Stored data >>
■ ■ ■ ■ ■

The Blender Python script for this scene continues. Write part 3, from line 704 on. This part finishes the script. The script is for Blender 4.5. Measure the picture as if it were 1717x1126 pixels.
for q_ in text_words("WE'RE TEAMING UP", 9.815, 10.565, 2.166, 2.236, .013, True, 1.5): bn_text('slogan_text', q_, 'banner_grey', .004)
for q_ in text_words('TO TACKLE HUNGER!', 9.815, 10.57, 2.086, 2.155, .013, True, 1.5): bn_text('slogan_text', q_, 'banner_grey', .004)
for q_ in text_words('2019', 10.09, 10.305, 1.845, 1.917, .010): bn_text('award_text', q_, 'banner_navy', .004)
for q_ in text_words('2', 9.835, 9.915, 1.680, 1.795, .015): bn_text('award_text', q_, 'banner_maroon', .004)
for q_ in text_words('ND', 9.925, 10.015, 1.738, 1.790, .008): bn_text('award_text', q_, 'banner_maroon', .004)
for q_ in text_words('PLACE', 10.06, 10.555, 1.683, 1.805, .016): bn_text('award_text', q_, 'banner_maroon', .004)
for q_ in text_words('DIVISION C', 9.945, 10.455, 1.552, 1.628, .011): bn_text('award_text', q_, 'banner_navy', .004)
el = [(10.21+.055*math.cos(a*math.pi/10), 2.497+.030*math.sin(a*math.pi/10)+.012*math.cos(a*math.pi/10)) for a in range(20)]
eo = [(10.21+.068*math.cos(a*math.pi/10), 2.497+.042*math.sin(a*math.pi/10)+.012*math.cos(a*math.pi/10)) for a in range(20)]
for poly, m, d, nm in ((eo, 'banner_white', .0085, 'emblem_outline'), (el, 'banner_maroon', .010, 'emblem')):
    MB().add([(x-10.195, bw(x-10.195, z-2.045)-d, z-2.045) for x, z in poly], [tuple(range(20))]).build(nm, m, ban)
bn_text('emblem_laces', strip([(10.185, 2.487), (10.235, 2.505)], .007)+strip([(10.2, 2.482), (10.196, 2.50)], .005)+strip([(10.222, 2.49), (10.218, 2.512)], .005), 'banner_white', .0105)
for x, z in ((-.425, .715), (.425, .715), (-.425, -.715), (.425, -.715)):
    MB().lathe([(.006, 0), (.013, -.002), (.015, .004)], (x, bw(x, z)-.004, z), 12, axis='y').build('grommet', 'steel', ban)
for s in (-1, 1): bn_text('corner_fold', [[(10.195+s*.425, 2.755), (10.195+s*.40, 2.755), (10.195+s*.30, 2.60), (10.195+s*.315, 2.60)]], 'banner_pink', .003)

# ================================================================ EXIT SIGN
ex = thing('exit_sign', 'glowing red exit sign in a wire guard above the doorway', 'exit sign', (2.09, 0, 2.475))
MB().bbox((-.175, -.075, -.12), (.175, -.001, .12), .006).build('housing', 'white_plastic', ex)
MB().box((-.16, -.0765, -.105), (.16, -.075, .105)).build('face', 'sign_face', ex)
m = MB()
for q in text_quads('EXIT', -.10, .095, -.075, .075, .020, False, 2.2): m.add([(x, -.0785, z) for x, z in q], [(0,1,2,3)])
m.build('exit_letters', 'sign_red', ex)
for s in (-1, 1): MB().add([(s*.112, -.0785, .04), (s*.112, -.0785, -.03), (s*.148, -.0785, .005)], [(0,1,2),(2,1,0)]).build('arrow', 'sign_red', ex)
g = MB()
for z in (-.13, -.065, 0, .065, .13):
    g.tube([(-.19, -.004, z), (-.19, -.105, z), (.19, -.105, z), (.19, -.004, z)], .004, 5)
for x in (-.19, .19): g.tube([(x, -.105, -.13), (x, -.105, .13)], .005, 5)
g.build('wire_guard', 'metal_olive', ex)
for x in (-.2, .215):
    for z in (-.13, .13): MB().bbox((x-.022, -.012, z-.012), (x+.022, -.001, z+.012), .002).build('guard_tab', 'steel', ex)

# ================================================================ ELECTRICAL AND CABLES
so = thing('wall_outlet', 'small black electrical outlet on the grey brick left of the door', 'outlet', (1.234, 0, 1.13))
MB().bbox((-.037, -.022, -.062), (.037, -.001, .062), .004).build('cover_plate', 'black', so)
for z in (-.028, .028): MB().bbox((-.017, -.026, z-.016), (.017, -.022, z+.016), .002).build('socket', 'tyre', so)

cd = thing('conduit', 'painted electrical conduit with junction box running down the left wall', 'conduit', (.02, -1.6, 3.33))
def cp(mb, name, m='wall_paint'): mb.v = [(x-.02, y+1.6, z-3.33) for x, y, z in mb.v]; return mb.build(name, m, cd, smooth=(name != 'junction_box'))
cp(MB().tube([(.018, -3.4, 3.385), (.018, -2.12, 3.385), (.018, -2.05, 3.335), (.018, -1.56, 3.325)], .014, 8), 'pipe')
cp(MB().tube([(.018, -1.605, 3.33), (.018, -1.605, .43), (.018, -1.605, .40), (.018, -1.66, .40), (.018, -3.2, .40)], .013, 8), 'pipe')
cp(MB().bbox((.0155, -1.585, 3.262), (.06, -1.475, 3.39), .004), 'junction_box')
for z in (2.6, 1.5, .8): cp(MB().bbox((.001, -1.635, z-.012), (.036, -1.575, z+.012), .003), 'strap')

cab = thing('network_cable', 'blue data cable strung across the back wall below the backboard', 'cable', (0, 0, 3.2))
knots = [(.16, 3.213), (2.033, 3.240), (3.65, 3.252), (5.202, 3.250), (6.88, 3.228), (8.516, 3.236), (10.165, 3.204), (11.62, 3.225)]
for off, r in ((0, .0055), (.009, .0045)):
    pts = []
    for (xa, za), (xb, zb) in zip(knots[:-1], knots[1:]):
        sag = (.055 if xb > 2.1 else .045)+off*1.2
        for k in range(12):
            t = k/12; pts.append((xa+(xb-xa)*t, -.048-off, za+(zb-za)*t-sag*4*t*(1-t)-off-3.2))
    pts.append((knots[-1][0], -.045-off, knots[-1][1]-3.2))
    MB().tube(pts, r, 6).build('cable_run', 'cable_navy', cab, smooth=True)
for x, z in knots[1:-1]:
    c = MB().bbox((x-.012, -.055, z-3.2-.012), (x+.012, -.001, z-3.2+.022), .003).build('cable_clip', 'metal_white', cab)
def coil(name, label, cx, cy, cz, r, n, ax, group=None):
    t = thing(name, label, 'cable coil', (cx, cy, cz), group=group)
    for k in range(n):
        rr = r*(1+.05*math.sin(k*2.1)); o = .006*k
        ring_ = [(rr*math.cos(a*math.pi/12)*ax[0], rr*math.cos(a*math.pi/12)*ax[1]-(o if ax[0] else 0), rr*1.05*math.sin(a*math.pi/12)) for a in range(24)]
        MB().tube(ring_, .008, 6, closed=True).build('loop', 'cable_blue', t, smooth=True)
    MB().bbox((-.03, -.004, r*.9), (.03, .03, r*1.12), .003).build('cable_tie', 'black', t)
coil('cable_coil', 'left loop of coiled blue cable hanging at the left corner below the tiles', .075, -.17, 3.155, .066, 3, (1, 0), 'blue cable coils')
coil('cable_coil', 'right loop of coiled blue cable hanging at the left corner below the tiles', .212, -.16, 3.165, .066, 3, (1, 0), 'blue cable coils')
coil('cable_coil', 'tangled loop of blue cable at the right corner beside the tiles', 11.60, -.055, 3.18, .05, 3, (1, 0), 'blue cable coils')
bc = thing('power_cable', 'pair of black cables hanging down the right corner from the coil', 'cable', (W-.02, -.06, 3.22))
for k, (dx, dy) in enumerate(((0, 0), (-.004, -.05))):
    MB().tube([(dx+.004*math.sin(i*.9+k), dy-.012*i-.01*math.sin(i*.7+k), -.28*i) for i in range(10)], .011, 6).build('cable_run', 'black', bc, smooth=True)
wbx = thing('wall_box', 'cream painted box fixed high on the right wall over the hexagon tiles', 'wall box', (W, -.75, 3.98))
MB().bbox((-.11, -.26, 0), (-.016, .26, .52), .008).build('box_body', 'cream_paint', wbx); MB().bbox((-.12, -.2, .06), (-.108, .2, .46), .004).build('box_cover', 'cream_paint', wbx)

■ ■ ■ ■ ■

Set task >>
Find the string "from" in the listing and return every line that holds it.

Solution to this exercise >>
The Blender Python script for this scene continues. Write part 3, from line 704 on. This part finishes the script. The script is for Blender 4.5. Measure the picture as if it were 1717x1126 pixels.
bc = thing('power_cable', 'pair of black cables hanging down the right corner from the coil', 'cable', (W-.02, -.06, 3.22))